### [WRITTEN REQUEST]
Repeat every line, exactly, from the very first through the one where "SC.cycles.diffuse_bounces = 8;" appears. Add nothing else.
::::::::::
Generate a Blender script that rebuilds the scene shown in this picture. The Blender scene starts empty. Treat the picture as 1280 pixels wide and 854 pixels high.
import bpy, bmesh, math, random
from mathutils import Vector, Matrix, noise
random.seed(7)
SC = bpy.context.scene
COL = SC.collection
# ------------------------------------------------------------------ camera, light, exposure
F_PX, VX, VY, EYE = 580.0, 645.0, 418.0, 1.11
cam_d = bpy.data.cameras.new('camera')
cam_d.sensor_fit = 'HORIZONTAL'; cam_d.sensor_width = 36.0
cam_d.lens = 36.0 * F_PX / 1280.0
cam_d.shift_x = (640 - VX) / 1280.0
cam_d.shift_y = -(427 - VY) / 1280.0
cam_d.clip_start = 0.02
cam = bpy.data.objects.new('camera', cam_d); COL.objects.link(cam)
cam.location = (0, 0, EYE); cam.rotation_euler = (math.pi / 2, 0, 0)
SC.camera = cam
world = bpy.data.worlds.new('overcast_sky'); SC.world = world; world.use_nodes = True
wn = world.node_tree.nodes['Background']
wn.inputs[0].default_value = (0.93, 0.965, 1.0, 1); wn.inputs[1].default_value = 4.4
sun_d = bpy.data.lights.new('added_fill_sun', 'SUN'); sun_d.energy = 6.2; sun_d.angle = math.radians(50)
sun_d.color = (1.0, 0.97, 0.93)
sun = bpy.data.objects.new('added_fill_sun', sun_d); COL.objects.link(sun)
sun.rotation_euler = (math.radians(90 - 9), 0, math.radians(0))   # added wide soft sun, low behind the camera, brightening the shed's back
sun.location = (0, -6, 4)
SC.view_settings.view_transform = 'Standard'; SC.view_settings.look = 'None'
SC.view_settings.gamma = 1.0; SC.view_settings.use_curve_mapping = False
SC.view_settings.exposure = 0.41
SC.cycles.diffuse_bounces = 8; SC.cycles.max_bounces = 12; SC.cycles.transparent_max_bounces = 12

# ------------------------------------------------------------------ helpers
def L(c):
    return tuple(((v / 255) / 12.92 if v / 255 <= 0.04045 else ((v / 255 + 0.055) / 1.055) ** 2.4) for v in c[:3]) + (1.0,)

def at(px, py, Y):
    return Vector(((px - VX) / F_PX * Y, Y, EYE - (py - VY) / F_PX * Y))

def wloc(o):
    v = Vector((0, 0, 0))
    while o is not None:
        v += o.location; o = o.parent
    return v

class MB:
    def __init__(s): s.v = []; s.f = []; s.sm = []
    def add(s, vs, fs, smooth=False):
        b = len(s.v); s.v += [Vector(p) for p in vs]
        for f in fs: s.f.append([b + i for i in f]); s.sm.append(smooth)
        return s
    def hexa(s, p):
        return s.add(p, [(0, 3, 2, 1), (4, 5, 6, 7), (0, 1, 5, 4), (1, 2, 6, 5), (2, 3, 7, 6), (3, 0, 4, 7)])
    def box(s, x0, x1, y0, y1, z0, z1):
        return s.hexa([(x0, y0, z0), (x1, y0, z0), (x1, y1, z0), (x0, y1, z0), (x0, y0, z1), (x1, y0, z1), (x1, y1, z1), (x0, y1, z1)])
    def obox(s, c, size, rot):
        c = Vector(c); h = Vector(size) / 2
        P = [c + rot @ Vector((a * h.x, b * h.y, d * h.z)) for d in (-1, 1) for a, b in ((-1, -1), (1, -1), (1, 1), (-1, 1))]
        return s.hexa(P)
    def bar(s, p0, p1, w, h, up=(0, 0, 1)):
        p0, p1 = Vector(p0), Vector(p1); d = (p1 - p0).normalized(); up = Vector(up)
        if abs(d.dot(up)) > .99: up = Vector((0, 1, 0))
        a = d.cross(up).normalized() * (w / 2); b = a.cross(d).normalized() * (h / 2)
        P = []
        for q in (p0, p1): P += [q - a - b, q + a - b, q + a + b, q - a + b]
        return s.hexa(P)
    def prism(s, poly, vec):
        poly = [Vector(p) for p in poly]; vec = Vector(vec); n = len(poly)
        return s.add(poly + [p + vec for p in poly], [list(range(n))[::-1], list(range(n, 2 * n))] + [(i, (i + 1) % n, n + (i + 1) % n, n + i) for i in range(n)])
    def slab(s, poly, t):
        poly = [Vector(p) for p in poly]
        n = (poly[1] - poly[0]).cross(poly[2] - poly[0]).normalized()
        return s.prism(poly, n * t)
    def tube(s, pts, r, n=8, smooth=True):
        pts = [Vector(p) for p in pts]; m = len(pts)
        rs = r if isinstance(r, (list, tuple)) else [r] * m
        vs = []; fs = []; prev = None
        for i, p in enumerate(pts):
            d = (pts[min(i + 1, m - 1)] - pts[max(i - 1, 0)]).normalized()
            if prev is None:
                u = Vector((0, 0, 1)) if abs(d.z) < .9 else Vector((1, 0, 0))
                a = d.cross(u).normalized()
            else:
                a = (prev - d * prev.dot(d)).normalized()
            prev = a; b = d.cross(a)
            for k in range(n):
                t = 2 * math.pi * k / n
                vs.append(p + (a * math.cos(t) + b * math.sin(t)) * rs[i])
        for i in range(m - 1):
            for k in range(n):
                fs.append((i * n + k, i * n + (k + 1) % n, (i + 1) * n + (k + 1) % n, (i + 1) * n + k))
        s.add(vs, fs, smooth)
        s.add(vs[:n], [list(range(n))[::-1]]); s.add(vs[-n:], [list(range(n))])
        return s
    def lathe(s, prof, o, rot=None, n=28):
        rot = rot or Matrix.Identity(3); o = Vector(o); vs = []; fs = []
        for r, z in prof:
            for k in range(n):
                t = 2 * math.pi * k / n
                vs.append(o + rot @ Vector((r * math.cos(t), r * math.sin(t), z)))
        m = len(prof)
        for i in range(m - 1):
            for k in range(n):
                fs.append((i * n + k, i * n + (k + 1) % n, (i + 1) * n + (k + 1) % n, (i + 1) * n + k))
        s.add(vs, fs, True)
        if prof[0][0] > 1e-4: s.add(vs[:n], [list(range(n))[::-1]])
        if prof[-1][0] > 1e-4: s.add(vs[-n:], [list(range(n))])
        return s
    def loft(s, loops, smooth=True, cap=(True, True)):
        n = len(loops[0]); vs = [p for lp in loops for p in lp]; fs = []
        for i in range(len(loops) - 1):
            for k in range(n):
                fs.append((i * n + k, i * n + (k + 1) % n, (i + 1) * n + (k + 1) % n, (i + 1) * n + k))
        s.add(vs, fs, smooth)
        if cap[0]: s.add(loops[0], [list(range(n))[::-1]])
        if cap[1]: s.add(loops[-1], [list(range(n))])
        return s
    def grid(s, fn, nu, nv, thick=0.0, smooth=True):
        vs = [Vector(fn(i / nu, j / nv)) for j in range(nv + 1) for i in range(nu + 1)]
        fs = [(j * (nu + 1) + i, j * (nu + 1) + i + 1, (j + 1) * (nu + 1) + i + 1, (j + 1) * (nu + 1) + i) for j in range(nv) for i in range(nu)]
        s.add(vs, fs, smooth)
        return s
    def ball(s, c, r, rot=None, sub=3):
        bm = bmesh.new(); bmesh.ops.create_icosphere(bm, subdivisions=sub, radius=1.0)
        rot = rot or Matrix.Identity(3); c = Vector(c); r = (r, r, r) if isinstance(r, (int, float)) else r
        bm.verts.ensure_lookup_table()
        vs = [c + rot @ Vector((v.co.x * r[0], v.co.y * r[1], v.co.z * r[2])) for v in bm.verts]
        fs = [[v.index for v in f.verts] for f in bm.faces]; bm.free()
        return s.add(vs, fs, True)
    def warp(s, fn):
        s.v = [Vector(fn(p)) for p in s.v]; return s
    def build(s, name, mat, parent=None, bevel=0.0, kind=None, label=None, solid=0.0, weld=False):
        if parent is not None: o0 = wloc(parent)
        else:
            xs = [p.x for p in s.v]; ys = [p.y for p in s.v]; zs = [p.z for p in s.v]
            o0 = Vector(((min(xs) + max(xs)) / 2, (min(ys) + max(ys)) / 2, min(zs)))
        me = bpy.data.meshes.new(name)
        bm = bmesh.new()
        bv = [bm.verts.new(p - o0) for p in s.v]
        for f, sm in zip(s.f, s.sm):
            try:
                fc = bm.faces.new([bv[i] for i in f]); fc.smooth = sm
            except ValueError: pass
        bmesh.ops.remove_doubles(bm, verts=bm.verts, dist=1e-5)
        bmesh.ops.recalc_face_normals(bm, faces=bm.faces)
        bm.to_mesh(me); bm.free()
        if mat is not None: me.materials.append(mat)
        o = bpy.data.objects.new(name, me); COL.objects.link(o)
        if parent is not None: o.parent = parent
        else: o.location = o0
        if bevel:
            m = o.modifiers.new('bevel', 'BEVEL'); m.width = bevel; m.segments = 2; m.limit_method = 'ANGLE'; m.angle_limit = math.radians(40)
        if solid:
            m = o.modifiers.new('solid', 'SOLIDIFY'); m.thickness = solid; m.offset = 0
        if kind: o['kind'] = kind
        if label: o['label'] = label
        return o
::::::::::
### [RESULT OF THIS EXERCISE]
Generate a Blender script that rebuilds the scene shown in this picture. The Blender scene starts empty. Treat the picture as 1280 pixels wide and 854 pixels high.
import bpy, bmesh, math, random
from mathutils import Vector, Matrix, noise
random.seed(7)
SC = bpy.context.scene
COL = SC.collection
# ------------------------------------------------------------------ camera, light, exposure
F_PX, VX, VY, EYE = 580.0, 645.0, 418.0, 1.11
cam_d = bpy.data.cameras.new('camera')
cam_d.sensor_fit = 'HORIZONTAL'; cam_d.sensor_width = 36.0
cam_d.lens = 36.0 * F_PX / 1280.0
cam_d.shift_x = (640 - VX) / 1280.0
cam_d.shift_y = -(427 - VY) / 1280.0
cam_d.clip_start = 0.02
cam = bpy.data.objects.new('camera', cam_d); COL.objects.link(cam)
cam.location = (0, 0, EYE); cam.rotation_euler = (math.pi / 2, 0, 0)
SC.camera = cam
world = bpy.data.worlds.new('overcast_sky'); SC.world = world; world.use_nodes = True
wn = world.node_tree.nodes['Background']
wn.inputs[0].default_value = (0.93, 0.965, 1.0, 1); wn.inputs[1].default_value = 4.4
sun_d = bpy.data.lights.new('added_fill_sun', 'SUN'); sun_d.energy = 6.2; sun_d.angle = math.radians(50)
sun_d.color = (1.0, 0.97, 0.93)
sun = bpy.data.objects.new('added_fill_sun', sun_d); COL.objects.link(sun)
sun.rotation_euler = (math.radians(90 - 9), 0, math.radians(0))   # added wide soft sun, low behind the camera, brightening the shed's back
sun.location = (0, -6, 4)
SC.view_settings.view_transform = 'Standard'; SC.view_settings.look = 'None'
SC.view_settings.gamma = 1.0; SC.view_settings.use_curve_mapping = False
SC.view_settings.exposure = 0.41
SC.cycles.diffuse_bounces = 8; SC.cycles.max_bounces = 12; SC.cycles.transparent_max_bounces = 12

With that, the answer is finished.